## PROVIDED DATA
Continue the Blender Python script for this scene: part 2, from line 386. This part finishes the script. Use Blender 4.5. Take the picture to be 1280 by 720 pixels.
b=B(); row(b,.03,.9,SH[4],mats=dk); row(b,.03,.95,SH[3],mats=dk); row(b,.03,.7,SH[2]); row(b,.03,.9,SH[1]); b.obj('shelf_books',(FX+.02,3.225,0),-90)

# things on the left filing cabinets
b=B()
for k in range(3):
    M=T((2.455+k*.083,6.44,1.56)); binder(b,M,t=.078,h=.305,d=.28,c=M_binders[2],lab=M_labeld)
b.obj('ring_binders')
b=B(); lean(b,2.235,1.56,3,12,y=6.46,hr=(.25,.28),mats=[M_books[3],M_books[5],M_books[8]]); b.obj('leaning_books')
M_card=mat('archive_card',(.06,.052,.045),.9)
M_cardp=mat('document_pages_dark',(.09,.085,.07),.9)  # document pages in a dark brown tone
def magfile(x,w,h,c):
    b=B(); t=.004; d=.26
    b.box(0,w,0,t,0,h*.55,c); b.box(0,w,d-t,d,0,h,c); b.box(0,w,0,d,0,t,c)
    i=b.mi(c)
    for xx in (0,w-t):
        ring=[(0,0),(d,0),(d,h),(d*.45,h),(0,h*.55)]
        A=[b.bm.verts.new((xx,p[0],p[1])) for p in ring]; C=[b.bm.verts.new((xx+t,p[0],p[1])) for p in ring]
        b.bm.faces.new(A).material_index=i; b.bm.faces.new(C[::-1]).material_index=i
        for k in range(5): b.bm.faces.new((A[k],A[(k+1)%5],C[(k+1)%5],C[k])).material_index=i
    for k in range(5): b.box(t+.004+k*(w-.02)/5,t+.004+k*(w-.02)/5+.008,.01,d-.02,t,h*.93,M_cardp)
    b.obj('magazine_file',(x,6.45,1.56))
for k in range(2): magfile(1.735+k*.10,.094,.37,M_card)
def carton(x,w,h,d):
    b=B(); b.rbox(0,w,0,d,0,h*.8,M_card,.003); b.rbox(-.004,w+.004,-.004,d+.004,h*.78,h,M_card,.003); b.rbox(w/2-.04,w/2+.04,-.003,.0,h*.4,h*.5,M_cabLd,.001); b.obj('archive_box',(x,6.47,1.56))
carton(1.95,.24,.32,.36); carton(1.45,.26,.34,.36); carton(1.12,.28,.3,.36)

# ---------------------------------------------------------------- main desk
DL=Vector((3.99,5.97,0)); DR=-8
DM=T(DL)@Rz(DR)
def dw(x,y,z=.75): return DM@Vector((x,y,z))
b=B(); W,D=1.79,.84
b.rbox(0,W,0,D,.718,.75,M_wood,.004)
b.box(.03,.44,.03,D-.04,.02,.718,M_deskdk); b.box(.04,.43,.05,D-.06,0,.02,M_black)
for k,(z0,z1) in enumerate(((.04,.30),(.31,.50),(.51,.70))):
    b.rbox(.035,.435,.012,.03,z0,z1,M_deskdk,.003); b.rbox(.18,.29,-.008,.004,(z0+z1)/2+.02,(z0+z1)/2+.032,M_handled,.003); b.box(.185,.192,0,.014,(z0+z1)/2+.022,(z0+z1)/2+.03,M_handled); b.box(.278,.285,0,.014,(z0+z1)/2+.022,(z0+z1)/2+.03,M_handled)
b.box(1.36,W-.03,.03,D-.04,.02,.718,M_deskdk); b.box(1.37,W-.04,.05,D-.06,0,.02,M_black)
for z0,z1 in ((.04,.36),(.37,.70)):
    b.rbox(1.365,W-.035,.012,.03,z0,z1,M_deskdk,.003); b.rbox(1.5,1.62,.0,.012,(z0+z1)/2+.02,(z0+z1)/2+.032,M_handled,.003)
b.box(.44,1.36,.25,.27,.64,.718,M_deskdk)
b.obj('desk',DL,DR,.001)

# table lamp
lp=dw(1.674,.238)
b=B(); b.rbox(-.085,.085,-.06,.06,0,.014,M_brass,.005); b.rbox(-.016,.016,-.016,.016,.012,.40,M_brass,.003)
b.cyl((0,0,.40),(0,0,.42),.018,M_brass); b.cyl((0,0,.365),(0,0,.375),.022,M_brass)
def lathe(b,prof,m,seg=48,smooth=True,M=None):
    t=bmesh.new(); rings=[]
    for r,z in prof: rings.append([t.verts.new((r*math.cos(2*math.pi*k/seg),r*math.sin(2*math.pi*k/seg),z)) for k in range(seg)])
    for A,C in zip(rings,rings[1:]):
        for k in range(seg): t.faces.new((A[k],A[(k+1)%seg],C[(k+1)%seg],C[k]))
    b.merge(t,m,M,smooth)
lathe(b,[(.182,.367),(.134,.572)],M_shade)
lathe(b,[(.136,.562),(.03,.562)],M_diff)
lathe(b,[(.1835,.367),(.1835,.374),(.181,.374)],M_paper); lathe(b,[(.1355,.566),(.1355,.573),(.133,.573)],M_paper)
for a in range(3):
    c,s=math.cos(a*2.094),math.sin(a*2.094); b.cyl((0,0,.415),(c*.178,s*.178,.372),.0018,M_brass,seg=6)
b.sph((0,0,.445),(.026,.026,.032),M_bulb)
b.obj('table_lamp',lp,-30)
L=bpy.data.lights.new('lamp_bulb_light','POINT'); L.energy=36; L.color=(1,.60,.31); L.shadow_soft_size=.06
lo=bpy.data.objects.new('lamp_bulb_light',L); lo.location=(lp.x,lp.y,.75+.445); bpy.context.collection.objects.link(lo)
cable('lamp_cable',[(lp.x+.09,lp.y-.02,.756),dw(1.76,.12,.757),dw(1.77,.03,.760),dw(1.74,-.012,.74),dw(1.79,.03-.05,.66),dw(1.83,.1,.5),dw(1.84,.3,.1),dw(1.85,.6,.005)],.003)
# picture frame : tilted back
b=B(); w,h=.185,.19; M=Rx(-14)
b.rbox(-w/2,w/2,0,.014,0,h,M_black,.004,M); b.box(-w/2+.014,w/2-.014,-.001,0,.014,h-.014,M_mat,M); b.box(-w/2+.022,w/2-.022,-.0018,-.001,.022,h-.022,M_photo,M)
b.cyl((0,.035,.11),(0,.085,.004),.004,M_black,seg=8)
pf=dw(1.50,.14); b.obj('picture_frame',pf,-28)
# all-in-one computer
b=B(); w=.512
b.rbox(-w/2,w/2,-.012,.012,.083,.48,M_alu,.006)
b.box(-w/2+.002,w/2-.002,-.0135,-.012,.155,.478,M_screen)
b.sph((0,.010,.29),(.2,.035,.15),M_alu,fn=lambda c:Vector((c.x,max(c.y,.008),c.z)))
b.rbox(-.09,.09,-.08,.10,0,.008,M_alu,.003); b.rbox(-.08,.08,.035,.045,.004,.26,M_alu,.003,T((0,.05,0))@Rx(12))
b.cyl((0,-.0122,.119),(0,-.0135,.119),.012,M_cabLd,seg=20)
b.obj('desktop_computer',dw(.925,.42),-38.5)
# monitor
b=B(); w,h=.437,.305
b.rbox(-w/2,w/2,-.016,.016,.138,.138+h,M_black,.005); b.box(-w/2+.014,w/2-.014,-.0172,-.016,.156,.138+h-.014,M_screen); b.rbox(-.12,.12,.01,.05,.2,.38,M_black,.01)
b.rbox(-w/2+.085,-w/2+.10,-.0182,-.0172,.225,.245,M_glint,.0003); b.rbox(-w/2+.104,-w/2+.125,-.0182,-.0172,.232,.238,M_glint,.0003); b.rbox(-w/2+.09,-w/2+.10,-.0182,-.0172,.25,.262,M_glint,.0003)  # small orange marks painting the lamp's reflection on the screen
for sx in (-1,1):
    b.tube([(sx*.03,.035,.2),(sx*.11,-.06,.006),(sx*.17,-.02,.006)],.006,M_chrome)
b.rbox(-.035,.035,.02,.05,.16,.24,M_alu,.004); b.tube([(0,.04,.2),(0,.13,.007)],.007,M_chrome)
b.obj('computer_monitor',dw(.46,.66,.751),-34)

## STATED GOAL
Return, unchanged, the run of lines above that opens with the line containing "for k in range(2): magfile(1.735+k*.10,.094,.37,M_card)" and closes with the line containing "b.obj('desk',DL,DR,.001)". Include both.

## EXERCISE OUTPUT
for k in range(2): magfile(1.735+k*.10,.094,.37,M_card)
def carton(x,w,h,d):
    b=B(); b.rbox(0,w,0,d,0,h*.8,M_card,.003); b.rbox(-.004,w+.004,-.004,d+.004,h*.78,h,M_card,.003); b.rbox(w/2-.04,w/2+.04,-.003,.0,h*.4,h*.5,M_cabLd,.001); b.obj('archive_box',(x,6.47,1.56))
carton(1.95,.24,.32,.36); carton(1.45,.26,.34,.36); carton(1.12,.28,.3,.36)

# ---------------------------------------------------------------- main desk
DL=Vector((3.99,5.97,0)); DR=-8
DM=T(DL)@Rz(DR)
def dw(x,y,z=.75): return DM@Vector((x,y,z))
b=B(); W,D=1.79,.84
b.rbox(0,W,0,D,.718,.75,M_wood,.004)
b.box(.03,.44,.03,D-.04,.02,.718,M_deskdk); b.box(.04,.43,.05,D-.06,0,.02,M_black)
for k,(z0,z1) in enumerate(((.04,.30),(.31,.50),(.51,.70))):
    b.rbox(.035,.435,.012,.03,z0,z1,M_deskdk,.003); b.rbox(.18,.29,-.008,.004,(z0+z1)/2+.02,(z0+z1)/2+.032,M_handled,.003); b.box(.185,.192,0,.014,(z0+z1)/2+.022,(z0+z1)/2+.03,M_handled); b.box(.278,.285,0,.014,(z0+z1)/2+.022,(z0+z1)/2+.03,M_handled)
b.box(1.36,W-.03,.03,D-.04,.02,.718,M_deskdk); b.box(1.37,W-.04,.05,D-.06,0,.02,M_black)
for z0,z1 in ((.04,.36),(.37,.70)):
    b.rbox(1.365,W-.035,.012,.03,z0,z1,M_deskdk,.003); b.rbox(1.5,1.62,.0,.012,(z0+z1)/2+.02,(z0+z1)/2+.032,M_handled,.003)
b.box(.44,1.36,.25,.27,.64,.718,M_deskdk)
b.obj('desk',DL,DR,.001)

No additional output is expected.